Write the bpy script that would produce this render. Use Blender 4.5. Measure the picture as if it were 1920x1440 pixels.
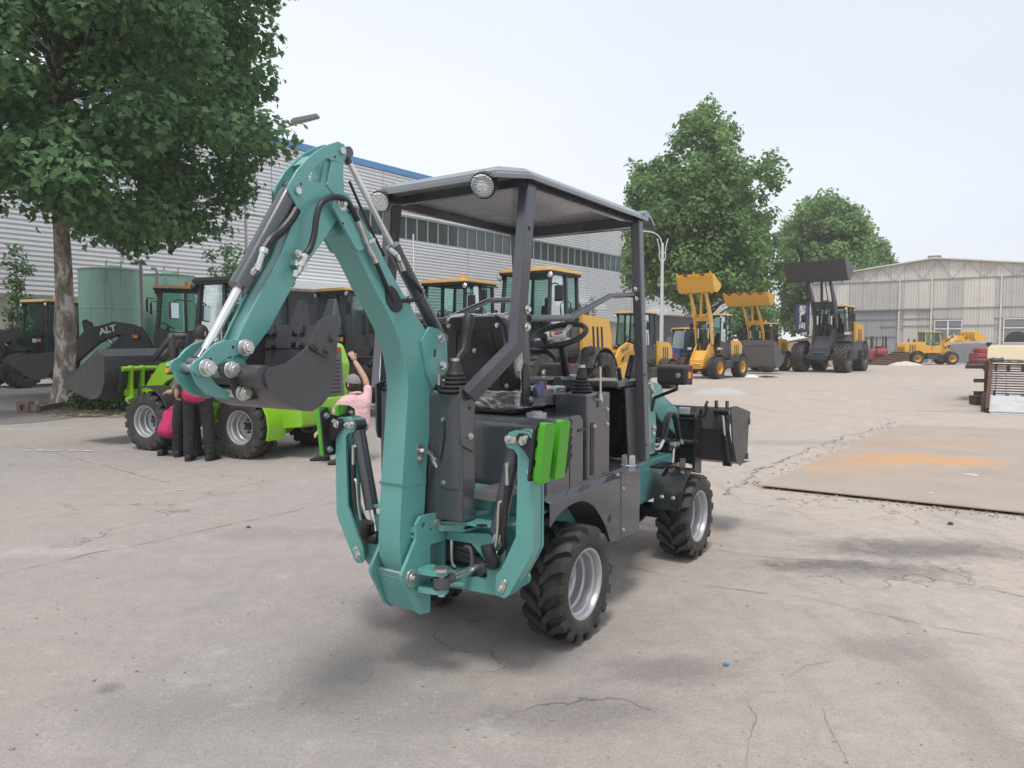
import bpy, bmesh, math, random
import numpy as np
from mathutils import Vector, Matrix, noise as mnoise
from mathutils.geometry import tessellate_polygon

for _o in list(bpy.data.objects):
    bpy.data.objects.remove(_o)
SC = bpy.context.scene
COL = SC.collection
R = math.radians
random.seed(7)
RNG = np.random.default_rng(7)

# ------------------------------------------------------------------ camera
FPX, CAMH = 1331.0, 1.5            # focal length in photo pixels, eye height
PITCH = math.atan(75 / FPX)
cam_d = bpy.data.cameras.new("camera")
cam_d.sensor_width = 36.0
cam_d.lens = FPX / 1920 * 36.0
cam_d.clip_start = 0.05
cam_d.clip_end = 3000
cam = bpy.data.objects.new("camera", cam_d)
COL.objects.link(cam)
cam.location = (0, 0, CAMH)
cam.rotation_euler = (math.pi / 2 - PITCH, 0, 0)
SC.camera = cam

# ------------------------------------------------------------------ world, sun, exposure
SUN_EL, SUN_AZ = R(66), R(190)     # azimuth clockwise from +Y (behind the camera, to its left)
W = bpy.data.worlds.new("World")
SC.world = W
W.use_nodes = True
nt = W.node_tree
nt.nodes.clear()
out = nt.nodes.new("ShaderNodeOutputWorld")
sky = nt.nodes.new("ShaderNodeTexSky")
sky.sky_type = 'NISHITA'
sky.sun_disc = False
sky.sun_elevation = SUN_EL
sky.sun_rotation = SUN_AZ
sky.air_density = 1.0
sky.dust_density = 4.0
bg = nt.nodes.new("ShaderNodeBackground")
bg.inputs['Strength'].default_value = 0.10
nt.links.new(sky.outputs[0], bg.inputs['Color'])
tc = nt.nodes.new("ShaderNodeTexCoord")
mp = nt.nodes.new("ShaderNodeMapping")
mp.inputs['Scale'].default_value = (1.0, 1.0, 2.6)
nz = nt.nodes.new("ShaderNodeTexNoise")
nz.inputs['Scale'].default_value = 0.9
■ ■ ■
To do :: From the opening line of the listing above through the line bearing "RNG = np.random.default_rng(7)", repeat each line exactly. Drop every picture.

The solution ::
Write the bpy script that would produce this render. Use Blender 4.5. Measure the picture as if it were 1920x1440 pixels.
import bpy, bmesh, math, random
import numpy as np
from mathutils import Vector, Matrix, noise as mnoise
from mathutils.geometry import tessellate_polygon

for _o in list(bpy.data.objects):
    bpy.data.objects.remove(_o)
SC = bpy.context.scene
COL = SC.collection
R = math.radians
random.seed(7)
RNG = np.random.default_rng(7)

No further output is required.